Tuesday, August 09, 2005

The New Media Monopoly?

Also last August: With the publication of the 7th edition of Ben Bagdikian’s The New Media Monopoly, Slate.com’s Jack Shafer composed a counterpoint to the media monopoly thesis. Basically Shafer contests the notion that our media are being monopolized by the "Big Five:" Viacom, Time Warner, News Corp, Disney, and Bertelsmann. (This was being written in the face of recent corporate mergers, including GE/NBC’s purchase of Universal, and the merger of Sony and Bertelsmann music to form SonyBMG). Shafer noted that the hold of these "top flight" media corporations is much more tenuous than we might imagine. He goes on:
    Bagdikian ignores the financial perils of media gigantism. Big isn't necessarily financially beautiful, as the markets have taught CBS Inc. and other conglomerates. In 1986, CBS was the country's largest media company, . . . . It owned a network, a top record label, a magazine division, and a book operation, among other assets. The combination proved fiscally unstable, and CBS dumped practically every property but the network before being acquired by Viacom in 1999.

Shafer also pointed out something that many others have commentated on: the so-called "synergies" media companies had hoped to reap from their mergers and acquisitions in fact rarely materialize - or at least not to the extent originally envisioned. Disney is often held up as the synergy company par excellence, but Shafer cited Disney's absorption of ABC as a "business failure." Time Inc. never really warmed to its union with Warner Bros.; and in the wake of the stock market's tech bubble bursting in 2001, it became painfully clear that AOL's merger with Time Warner was a huge millstone around the latter's neck.

Of course, any political economist and critical structuralist of the Robert McChesney variety would argue that it matters little which TNC (media TransNational Corporation) is on top at any given time - democracy and the mediated public arena are at risk as long as the TNC-based corporate-capitalist system is out of control and growing ever-bigger, gaming the system in favor of the super-rich and leaving the necessary alternative of public service broadcasting grossly underfunded and stymied. But Shafer rejects this notion, prefering instead to see competitive commercial media as a liberating force for good in the world. As evidence, he points to the critical structuralists' bete noir as evidence: Rupert Murdoch himself!

"The only Big Fiver whose center seems to hold," argues Shafer, "is News Corp. In my view, News Corp. leader Murdoch is a bit of hero, terraforming the media world by creating a fourth TV network when everybody said that was impossible. You don't have to like Fox News Channel to acknowledge that he's added ideological diversity to TV news and talk shows. His risky gambles on satellite broadcasting may make his company even more dominant." However, Shafer contends, not unreasonably, that "the 73-year-old Murdoch periodically drives his News Corp.'s finances off the cliff," and as a result, "if he doesn't total the company before he dies, we can confidently predict that his heirs apparent, Princes Lachlan and James, will." Market forces at work!

In the long run, argues Shafer:
    competition and the dynamism of markets keep any five media conglomerates from dictating "what most citizens will learn." But corporate ownership of media so rankles Bagdikian that I doubt the variations of who's on top and who's slid into corporate oblivion make much difference to him.
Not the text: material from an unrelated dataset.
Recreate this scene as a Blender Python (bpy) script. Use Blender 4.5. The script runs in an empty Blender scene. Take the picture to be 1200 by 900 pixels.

I'm sure my testament that for all the news media's faults, its quality and variety have never been greater, sounds Panglossian to Bagdikian. But I challenge him to name a time in America's history when the news media did a better job than it does today. Who longs for the days of William Randolph Hearst? Of three broadcast networks? Of the days before the Internet?

I have problems with Shafer's piece - especially the last part, which I think sets up a false choice - but I'll return to this later. I'll finish this up for now by noting the one area of agreement between Shafer and Bagdikian. As Shafer puts it: "As misguided as Bagdikian is about the perils of media conglomeration, he makes excellent sense when barking about the political games the corporate owners of radio and broadcast TV stations play. If only he'd continued that line of thought in the seventh edition."

I've a funny feeling that Bagdikian will have something to say about Sinclair Broadcasting, Liberty Media, etc., and their role in the Bush-Kerry 2004 presidential race, when he comes to write his eighth edition.